A check with Actors’ Equity Assn. and the theater found out otherwise.

“Open casting in the literal sense of the word, in the sense that every play is open to every actor in the city of Los Angeles, no,” said LATC artistic producing director Bill Bushnell. “But anyone can submit a photograph and a resume, after which we hold general auditions about once a month. We hold open Equity auditions once a year. Any union member can come.”

Equity’s George Ives confirmed Bushnell’s assertions. But what may be disturbing Rodriguez is the fact that theaters tend to develop coteries of performers they like to use, creating an inner circle and frequently casting their shows from within those ranks.

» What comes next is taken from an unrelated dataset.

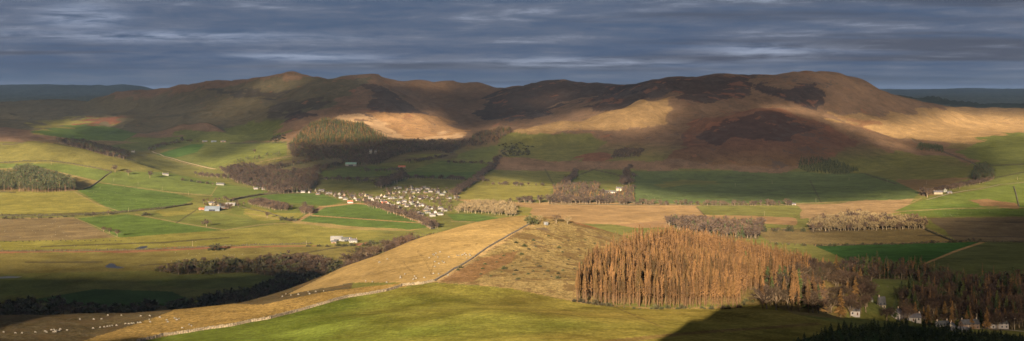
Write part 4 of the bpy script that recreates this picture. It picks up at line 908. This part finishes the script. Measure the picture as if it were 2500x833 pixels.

WINNERS: Two local names are among this year’s recipients of the Rockefeller Foundation Fellowship for American Playwrights Program: Playwright Jon Robin Baitz (“The Film Society,” “Dutch Landscape”), who garnered a $25,000 Level I award, and the Cast Theatre in Hollywood, which received a $5,000 Level II award for the second year in a row.

This is the final round for this valuable 17-year-old program. The Foundation is in a restructuring mode and hopes to redesign its grant program for writers.

LATE CUES: Actor John Rose, who died Feb. 13 of complications of AIDS, may be best remembered for his performance as the child molester in the Los Angeles Actors’ Theatre 1976 production of Miguel Pinero’s “Short Eyes” and for his portrayal of Prokofiev in the Odyssey Theatre Ensemble’s “Master Class” (1987). But he will be most remembered simply for the grace he brought to his life and to his art. . . . And in this writer’s review last Friday of “Making Noise Quietly” at the Taper, Too, actor Christopher Grove was referred to in error as Alan Tadd. Tadd is the name of the character Grove plays so well.